WRITTEN PROBLEM. Write out the full listing again, exactly as it stands.
_____
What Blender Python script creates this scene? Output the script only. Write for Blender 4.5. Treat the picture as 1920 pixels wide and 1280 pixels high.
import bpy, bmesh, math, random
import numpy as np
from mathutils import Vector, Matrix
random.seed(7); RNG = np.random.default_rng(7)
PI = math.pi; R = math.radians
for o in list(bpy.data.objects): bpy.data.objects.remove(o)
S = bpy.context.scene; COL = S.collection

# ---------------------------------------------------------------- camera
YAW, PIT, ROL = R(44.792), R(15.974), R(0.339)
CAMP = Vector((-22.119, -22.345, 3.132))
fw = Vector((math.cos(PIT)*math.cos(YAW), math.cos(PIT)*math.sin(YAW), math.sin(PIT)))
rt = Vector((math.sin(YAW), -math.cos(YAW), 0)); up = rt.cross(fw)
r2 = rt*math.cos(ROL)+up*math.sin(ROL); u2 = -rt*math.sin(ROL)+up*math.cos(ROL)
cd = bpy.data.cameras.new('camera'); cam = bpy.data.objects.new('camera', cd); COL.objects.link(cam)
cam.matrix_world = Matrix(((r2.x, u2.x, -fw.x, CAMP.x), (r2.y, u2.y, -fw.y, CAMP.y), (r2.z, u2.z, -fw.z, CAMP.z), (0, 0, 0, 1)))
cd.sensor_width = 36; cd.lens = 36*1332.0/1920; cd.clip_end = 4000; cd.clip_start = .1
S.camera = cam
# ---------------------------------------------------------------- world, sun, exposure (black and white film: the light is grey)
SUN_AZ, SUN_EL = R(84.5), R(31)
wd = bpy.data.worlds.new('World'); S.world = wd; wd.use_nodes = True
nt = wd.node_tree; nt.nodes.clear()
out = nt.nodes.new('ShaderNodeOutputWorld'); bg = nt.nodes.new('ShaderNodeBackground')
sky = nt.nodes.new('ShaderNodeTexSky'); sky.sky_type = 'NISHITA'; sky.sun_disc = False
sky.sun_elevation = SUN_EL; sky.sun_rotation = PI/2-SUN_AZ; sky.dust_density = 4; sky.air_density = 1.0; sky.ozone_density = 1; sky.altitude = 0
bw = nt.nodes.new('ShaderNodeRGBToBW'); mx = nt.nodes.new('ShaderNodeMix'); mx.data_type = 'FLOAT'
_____
RESULT FOR THIS EXERCISE.
What Blender Python script creates this scene? Output the script only. Write for Blender 4.5. Treat the picture as 1920 pixels wide and 1280 pixels high.
import bpy, bmesh, math, random
import numpy as np
from mathutils import Vector, Matrix
random.seed(7); RNG = np.random.default_rng(7)
PI = math.pi; R = math.radians
for o in list(bpy.data.objects): bpy.data.objects.remove(o)
S = bpy.context.scene; COL = S.collection

# ---------------------------------------------------------------- camera
YAW, PIT, ROL = R(44.792), R(15.974), R(0.339)
CAMP = Vector((-22.119, -22.345, 3.132))
fw = Vector((math.cos(PIT)*math.cos(YAW), math.cos(PIT)*math.sin(YAW), math.sin(PIT)))
rt = Vector((math.sin(YAW), -math.cos(YAW), 0)); up = rt.cross(fw)
r2 = rt*math.cos(ROL)+up*math.sin(ROL); u2 = -rt*math.sin(ROL)+up*math.cos(ROL)
cd = bpy.data.cameras.new('camera'); cam = bpy.data.objects.new('camera', cd); COL.objects.link(cam)
cam.matrix_world = Matrix(((r2.x, u2.x, -fw.x, CAMP.x), (r2.y, u2.y, -fw.y, CAMP.y), (r2.z, u2.z, -fw.z, CAMP.z), (0, 0, 0, 1)))
cd.sensor_width = 36; cd.lens = 36*1332.0/1920; cd.clip_end = 4000; cd.clip_start = .1
S.camera = cam
# ---------------------------------------------------------------- world, sun, exposure (black and white film: the light is grey)
SUN_AZ, SUN_EL = R(84.5), R(31)
wd = bpy.data.worlds.new('World'); S.world = wd; wd.use_nodes = True
nt = wd.node_tree; nt.nodes.clear()
out = nt.nodes.new('ShaderNodeOutputWorld'); bg = nt.nodes.new('ShaderNodeBackground')
sky = nt.nodes.new('ShaderNodeTexSky'); sky.sky_type = 'NISHITA'; sky.sun_disc = False
sky.sun_elevation = SUN_EL; sky.sun_rotation = PI/2-SUN_AZ; sky.dust_density = 4; sky.air_density = 1.0; sky.ozone_density = 1; sky.altitude = 0
bw = nt.nodes.new('ShaderNodeRGBToBW'); mx = nt.nodes.new('ShaderNodeMix'); mx.data_type = 'FLOAT'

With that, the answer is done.